Addressing a press conference on Thursday, Minister of Tourism and Antiquities Ahmed Issa said that “the discovery is a result of the international ‘ScanPyramids’ project that was launched in 2015 by the Ministry of Antiquities to study the structure of the pyramids without using harmful drilling methods”, reports Xinhua news agency.
“It will lead to further findings,” he added.
He stated that an international team of scientists from Egypt, France, Germany, Canada, and Japan has been working on researching a hole behind the pyramid’s north face that was found in 2016.

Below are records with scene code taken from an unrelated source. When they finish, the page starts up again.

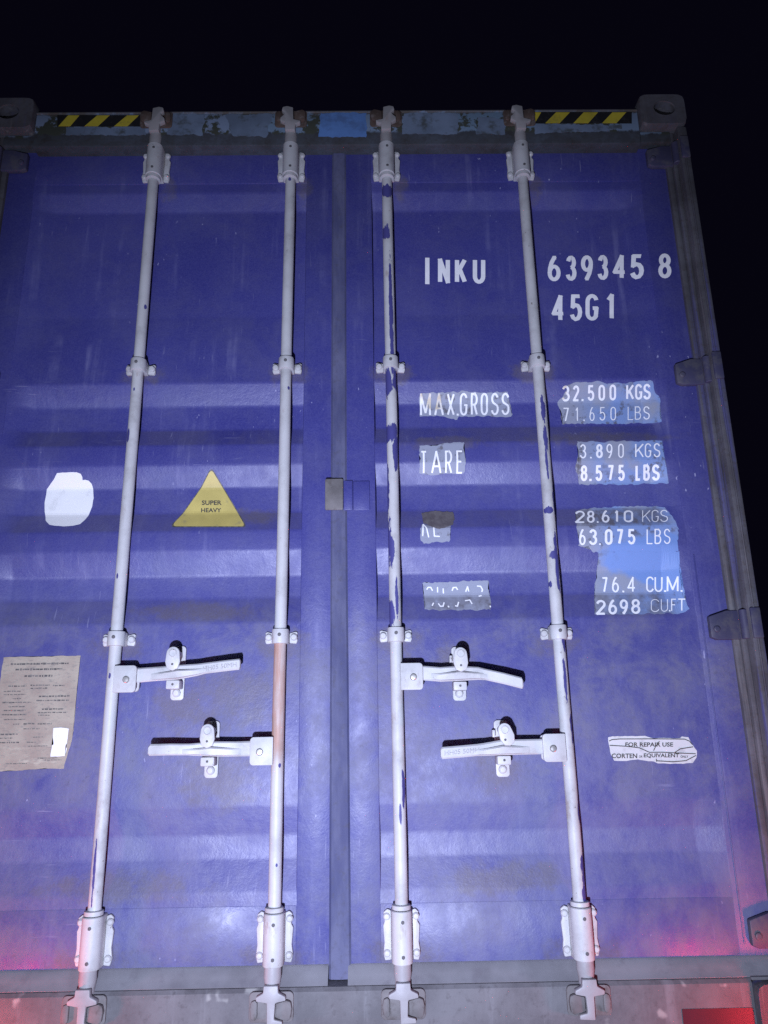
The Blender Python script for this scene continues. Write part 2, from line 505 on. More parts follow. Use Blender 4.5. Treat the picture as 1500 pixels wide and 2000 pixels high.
# ------------------------------------------------------------------ mesh building
class MB:
    def __init__(self):
        self.bm = bmesh.new()

    def _add(self, t, mi=0, bev=0.0, seg=2, ang=30, flat=False):
        if bev > 0:
            bmesh.ops.recalc_face_normals(t, faces=t.faces)
            ed = [e for e in t.edges if len(e.link_faces) == 2 and e.calc_face_angle(0) > RAD(ang)]
            bmesh.ops.bevel(t, geom=ed, offset=bev, segments=seg, profile=0.5, affect='EDGES', clamp_overlap=True)
        bmesh.ops.recalc_face_normals(t, faces=t.faces)
        vm = {v: self.bm.verts.new(v.co) for v in t.verts}
        for f in t.faces:
            try:
                nf = self.bm.faces.new([vm[v] for v in f.verts])
                nf.material_index = mi
                nf.smooth = not (flat and f.calc_area() > 2.5e-4)
            except ValueError:
                pass
        t.free()
        return self

    def prism(self, poly, y0, y1, mi=0, bev=0.0, seg=2):
        """XZ outline pushed from Y = y0 (front) to y1"""
        t = bmesh.new()
        a = [t.verts.new((x, y0, z)) for x, z in poly]
        b = [t.verts.new((x, y1, z)) for x, z in poly]
        n = len(poly)
        t.faces.new(a)
        t.faces.new(b[::-1])
        for i in range(n):
            t.faces.new((a[i], b[i], b[(i + 1) % n], a[(i + 1) % n]))
        return self._add(t, mi, bev, seg, flat=True)

    def box(self, x0, x1, y0, y1, z0, z1, mi=0, bev=0.0):
        x0, x1 = min(x0, x1), max(x0, x1)
        z0, z1 = min(z0, z1), max(z0, z1)
        return self.prism([(x0, z0), (x1, z0), (x1, z1), (x0, z1)], y0, y1, mi, bev)

    def loft(self, rings, mi=0, caps=True, bev=0.0):
        t = bmesh.new()
        vs = [[t.verts.new(p) for p in r] for r in rings]
        n = len(rings[0])
        for a, b in zip(vs, vs[1:]):
            for i in range(n):
                t.faces.new((a[i], a[(i + 1) % n], b[(i + 1) % n], b[i]))
        if caps:
            t.faces.new(vs[0][::-1])
            t.faces.new(vs[-1])
        return self._add(t, mi, bev)

    def lathe_z(self, x, y, zr, mi=0, n=28, caps=True):
        rings = [[(x + r * math.cos(2 * math.pi * i / n), y + r * math.sin(2 * math.pi * i / n), z) for i in range(n)] for z, r in zr]
        return self.loft(rings, mi, caps)

    def lathe_y(self, x, z, yr, mi=0, n=20, caps=True):
        rings = [[(x + r * math.cos(2 * math.pi * i / n), y, z + r * math.sin(2 * math.pi * i / n)) for i in range(n)] for y, r in yr]
        return self.loft(rings, mi, caps)

    def build(self, name, mats, parent=None, label=None, loc=None, ang=25):
        me = bpy.data.meshes.new(name)
        self.bm.normal_update()
        self.bm.to_mesh(me)
        self.bm.free()
        for m in (mats if isinstance(mats, (list, tuple)) else [mats]):
            me.materials.append(m)
        me.set_sharp_from_angle(angle=RAD(ang))
        o = bpy.data.objects.new(name, me)
        C.objects.link(o)
        if parent:
            o.parent = parent
        if loc:
            o.location = loc
        if label:
            o['label'] = label
        return o


def rrect(x0, x1, z0, z1, r, n=5, corners=(1, 1, 1, 1)):
    pts = []
    for k, (cx, cz, a0) in enumerate(((x1 - r, z1 - r, 0), (x0 + r, z1 - r, 90), (x0 + r, z0 + r, 180), (x1 - r, z0 + r, 270))):
        if corners[k]:
            for i in range(n + 1):
                a = RAD(a0 + 90 * i / n)
                pts.append((cx + r * math.cos(a), cz + r * math.sin(a)))
        else:
            pts.append(((x1, z1), (x0, z1), (x0, z0), (x1, z0))[k])
    return pts


def copy_of(o, loc, parent=None):
    c = o.copy()
    C.objects.link(c)
    c.parent = parent or o.parent
    c.location = loc
    return c


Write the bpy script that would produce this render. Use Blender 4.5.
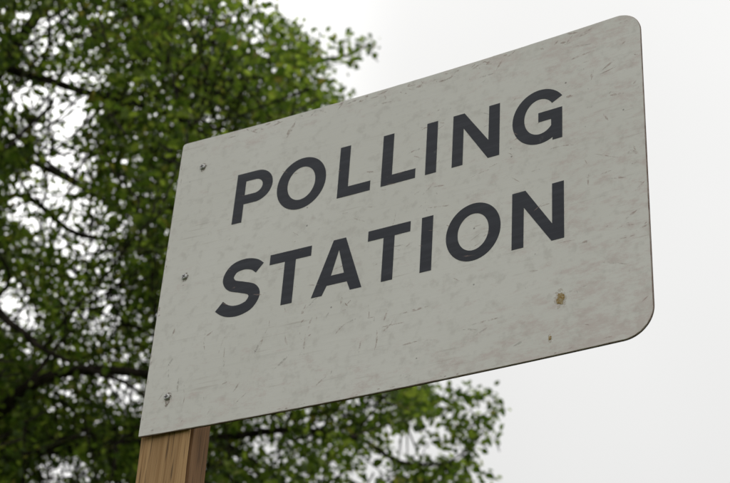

Muons radiography, a non-invasive and non-destructive surveying technology, was applied by the scientists.
At the same press conference, Mostafa Waziri, the head of the Supreme Council of Antiquities, stated that the unfinished corridor was most likely built to redistribute the pyramid’s weight around either the main entrance now used by tourists, which is nearly seven meters away, or around another as-yet-undiscovered chamber or space.
“We’re going to continue our scanning so we will see what we can do … to figure out what we can find out beneath it, or just by the end of this corridor,” he added.
Five rooms atop the king’s burial chamber in another area of the pyramid are also likely to have been erected to spread the colossal structure’s weight, he added, adding that the pharaoh may have had more than one burial chamber.
The Great Pyramid of Giza is the last of the Ancient World’s Seven Wonders that still stands today.
It was built as a massive tomb approximately 2560 BC during the time of Pharaoh Khufu, also known as Cheops.
Constructed to a height of 146 meters (479 feet), it is presently 139 meters tall and was the highest human-made building until the Eiffel Tower in Paris in 1889.